▶ Given problem
From the listing below, pull out the lines that hold "choice".

>> BEGIN Collected material

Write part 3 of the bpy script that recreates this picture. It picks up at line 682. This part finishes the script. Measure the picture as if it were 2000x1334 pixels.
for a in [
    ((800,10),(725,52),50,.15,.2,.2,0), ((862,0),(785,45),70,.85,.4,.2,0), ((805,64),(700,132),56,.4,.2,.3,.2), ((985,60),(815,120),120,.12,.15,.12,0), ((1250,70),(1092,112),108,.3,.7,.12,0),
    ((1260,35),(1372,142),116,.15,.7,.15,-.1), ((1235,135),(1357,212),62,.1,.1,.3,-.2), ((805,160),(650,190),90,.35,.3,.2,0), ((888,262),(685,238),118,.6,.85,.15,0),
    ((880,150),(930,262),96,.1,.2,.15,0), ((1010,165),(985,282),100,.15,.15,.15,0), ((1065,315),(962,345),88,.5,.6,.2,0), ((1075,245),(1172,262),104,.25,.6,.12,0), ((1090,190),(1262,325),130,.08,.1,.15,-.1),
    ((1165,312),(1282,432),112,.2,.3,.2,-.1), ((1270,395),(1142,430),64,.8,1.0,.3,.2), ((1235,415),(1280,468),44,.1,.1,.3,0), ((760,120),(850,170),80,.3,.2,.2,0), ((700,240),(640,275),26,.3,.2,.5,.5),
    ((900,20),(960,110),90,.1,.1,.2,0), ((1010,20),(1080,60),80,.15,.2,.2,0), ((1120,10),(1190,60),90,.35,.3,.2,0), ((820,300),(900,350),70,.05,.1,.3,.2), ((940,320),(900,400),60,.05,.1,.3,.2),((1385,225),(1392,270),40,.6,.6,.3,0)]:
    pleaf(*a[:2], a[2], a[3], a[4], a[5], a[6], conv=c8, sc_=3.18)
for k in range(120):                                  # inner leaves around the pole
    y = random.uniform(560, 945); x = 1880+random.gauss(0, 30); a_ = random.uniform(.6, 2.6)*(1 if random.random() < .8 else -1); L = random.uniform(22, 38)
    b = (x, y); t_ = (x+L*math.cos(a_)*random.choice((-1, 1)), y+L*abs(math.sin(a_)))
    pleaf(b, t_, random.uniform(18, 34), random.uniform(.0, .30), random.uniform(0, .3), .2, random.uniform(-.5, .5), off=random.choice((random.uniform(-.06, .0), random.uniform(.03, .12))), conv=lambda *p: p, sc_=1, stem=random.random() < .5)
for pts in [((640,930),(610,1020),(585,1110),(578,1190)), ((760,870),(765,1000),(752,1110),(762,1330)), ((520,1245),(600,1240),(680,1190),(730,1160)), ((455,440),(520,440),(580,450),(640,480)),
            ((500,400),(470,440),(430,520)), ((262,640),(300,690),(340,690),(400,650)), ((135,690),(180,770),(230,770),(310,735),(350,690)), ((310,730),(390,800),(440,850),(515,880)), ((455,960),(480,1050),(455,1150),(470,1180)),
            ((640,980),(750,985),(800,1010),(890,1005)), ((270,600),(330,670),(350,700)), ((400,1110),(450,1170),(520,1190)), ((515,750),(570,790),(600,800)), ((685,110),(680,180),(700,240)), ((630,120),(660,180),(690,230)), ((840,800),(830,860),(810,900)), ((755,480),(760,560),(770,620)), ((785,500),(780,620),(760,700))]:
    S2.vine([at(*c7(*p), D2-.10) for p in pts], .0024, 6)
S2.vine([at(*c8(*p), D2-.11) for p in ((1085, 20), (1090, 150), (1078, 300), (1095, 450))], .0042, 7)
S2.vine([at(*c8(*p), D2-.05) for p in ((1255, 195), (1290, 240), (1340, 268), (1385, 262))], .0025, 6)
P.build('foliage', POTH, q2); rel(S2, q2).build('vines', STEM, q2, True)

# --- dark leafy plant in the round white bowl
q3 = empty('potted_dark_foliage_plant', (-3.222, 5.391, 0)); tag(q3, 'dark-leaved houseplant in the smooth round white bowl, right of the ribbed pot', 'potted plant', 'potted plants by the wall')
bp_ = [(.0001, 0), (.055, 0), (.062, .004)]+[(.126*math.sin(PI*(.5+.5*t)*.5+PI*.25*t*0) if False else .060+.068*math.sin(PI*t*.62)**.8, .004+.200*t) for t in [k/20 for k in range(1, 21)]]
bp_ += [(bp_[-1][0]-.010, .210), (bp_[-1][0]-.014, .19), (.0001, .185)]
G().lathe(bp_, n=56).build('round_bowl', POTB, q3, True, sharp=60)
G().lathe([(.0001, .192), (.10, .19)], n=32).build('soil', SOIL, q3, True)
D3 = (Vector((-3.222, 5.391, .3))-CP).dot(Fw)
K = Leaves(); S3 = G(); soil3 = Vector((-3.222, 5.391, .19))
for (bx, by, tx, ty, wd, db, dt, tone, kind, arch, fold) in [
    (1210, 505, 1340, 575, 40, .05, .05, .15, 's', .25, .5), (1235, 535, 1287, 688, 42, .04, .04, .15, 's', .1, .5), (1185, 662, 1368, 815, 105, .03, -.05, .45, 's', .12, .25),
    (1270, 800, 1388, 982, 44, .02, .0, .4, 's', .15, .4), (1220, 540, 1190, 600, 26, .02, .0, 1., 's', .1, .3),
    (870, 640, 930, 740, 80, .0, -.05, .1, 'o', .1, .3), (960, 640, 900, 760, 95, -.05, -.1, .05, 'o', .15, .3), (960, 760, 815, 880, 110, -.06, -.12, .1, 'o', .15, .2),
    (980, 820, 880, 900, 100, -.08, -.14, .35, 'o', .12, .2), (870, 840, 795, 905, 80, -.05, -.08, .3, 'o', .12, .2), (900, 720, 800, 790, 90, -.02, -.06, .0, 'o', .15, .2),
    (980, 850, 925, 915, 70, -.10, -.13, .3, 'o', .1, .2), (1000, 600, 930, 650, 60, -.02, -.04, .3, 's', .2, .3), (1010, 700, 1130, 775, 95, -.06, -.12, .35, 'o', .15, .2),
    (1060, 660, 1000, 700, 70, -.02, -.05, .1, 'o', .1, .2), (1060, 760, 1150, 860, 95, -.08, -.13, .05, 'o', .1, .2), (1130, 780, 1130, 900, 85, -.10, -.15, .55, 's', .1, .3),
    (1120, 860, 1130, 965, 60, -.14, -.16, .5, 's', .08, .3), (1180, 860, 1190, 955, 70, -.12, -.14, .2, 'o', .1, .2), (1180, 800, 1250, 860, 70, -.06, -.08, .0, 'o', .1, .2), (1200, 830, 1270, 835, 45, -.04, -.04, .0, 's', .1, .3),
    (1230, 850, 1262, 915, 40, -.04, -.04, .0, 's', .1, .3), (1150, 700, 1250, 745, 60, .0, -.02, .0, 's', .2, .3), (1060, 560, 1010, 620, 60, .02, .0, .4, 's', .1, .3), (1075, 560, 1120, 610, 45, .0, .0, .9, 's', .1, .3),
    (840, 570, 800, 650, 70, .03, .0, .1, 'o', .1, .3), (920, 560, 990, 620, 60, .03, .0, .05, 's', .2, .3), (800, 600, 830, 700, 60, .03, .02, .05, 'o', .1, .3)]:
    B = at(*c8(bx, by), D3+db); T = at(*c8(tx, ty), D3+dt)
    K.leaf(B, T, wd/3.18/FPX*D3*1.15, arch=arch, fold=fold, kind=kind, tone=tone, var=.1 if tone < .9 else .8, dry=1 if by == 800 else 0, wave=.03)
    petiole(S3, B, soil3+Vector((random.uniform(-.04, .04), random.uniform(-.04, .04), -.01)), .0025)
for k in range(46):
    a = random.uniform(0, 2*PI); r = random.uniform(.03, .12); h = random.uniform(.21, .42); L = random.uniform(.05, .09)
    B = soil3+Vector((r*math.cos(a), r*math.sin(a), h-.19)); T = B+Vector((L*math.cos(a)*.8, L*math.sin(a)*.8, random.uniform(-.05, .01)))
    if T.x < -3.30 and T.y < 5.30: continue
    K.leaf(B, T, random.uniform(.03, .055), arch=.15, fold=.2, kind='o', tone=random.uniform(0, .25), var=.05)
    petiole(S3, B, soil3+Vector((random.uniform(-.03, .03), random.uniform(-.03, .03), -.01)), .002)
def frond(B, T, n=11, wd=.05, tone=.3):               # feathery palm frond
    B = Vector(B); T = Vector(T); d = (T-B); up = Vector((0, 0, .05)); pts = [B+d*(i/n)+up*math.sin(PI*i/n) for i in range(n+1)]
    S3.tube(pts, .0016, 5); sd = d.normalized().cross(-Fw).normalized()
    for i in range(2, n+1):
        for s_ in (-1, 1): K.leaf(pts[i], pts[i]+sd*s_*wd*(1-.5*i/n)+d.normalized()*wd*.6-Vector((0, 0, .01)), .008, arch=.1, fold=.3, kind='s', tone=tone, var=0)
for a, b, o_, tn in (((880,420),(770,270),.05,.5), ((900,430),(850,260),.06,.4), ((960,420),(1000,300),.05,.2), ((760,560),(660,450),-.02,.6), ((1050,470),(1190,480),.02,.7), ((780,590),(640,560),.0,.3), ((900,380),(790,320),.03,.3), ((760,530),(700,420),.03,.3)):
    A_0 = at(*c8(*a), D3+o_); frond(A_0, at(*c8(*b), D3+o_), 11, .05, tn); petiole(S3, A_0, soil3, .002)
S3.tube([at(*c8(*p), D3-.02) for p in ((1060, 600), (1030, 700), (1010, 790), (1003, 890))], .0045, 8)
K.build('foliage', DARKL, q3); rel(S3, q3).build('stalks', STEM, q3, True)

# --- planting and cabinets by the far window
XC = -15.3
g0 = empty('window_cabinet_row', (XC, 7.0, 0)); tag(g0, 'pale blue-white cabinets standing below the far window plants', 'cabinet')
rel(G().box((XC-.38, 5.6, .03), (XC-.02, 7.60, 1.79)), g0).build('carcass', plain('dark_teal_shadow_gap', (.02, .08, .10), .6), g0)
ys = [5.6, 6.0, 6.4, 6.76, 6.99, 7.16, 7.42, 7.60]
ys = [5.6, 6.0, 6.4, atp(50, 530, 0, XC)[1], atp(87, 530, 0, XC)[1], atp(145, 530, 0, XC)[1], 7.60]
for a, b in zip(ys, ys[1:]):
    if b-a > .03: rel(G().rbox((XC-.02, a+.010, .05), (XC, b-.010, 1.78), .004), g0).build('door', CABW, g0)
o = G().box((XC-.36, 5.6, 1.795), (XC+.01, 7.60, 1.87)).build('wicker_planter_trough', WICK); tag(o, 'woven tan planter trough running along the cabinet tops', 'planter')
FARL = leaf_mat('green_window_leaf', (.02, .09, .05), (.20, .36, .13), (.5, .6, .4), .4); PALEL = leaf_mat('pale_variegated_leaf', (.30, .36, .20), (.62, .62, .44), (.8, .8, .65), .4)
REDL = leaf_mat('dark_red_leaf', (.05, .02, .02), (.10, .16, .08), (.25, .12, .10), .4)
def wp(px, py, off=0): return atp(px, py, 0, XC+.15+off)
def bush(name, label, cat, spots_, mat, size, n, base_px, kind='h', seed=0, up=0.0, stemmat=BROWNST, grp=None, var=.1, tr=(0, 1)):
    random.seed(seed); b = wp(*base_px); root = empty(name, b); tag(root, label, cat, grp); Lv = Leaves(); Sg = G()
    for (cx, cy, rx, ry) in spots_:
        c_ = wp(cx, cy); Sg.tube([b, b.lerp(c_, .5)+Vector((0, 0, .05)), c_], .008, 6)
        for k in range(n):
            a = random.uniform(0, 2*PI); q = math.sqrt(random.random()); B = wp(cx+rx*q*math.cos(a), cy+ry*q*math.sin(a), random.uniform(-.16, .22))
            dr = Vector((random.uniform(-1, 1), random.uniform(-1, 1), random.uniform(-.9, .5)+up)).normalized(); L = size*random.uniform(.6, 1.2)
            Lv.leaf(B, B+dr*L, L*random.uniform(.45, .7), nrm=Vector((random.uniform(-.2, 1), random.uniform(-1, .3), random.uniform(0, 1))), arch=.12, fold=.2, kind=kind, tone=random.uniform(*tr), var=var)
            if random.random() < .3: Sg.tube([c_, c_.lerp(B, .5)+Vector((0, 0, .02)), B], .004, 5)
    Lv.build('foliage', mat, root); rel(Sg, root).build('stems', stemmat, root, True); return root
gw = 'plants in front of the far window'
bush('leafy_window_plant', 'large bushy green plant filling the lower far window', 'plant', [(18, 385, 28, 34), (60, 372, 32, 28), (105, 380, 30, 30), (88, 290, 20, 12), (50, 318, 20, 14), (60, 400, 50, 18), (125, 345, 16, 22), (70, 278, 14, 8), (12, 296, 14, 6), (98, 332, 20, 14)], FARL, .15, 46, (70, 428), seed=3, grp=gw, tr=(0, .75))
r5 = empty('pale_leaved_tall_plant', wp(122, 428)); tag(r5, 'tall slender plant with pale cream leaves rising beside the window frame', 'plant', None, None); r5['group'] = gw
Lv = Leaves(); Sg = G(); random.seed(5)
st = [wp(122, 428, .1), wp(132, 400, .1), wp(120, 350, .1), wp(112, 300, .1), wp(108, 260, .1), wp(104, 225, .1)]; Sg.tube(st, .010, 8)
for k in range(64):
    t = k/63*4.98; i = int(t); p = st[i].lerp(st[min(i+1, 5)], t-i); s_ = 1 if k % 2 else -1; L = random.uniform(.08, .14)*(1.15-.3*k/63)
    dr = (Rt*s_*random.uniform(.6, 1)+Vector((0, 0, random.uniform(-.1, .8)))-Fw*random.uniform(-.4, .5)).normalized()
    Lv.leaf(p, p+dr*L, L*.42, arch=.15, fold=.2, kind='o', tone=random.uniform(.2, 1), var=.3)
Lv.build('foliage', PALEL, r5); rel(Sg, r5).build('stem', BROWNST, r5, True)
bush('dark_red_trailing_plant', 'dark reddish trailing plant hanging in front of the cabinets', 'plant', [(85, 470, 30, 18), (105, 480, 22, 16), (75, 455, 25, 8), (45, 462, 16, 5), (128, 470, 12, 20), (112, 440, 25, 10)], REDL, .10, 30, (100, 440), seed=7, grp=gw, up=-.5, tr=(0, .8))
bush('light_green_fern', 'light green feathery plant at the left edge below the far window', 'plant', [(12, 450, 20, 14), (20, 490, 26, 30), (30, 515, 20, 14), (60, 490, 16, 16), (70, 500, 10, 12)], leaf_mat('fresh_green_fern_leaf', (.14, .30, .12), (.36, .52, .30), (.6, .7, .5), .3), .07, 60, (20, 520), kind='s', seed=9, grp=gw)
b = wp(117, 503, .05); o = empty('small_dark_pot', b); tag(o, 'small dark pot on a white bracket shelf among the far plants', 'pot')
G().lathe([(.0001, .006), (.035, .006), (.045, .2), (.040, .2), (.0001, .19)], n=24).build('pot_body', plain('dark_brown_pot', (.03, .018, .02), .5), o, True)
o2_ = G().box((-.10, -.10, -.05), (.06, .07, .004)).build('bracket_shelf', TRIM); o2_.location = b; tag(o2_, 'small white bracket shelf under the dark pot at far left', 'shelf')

>> END Collected material

▶ Correct result
    b = (x, y); t_ = (x+L*math.cos(a_)*random.choice((-1, 1)), y+L*abs(math.sin(a_)))
    pleaf(b, t_, random.uniform(18, 34), random.uniform(.0, .30), random.uniform(0, .3), .2, random.uniform(-.5, .5), off=random.choice((random.uniform(-.06, .0), random.uniform(.03, .12))), conv=lambda *p: p, sc_=1, stem=random.random() < .5)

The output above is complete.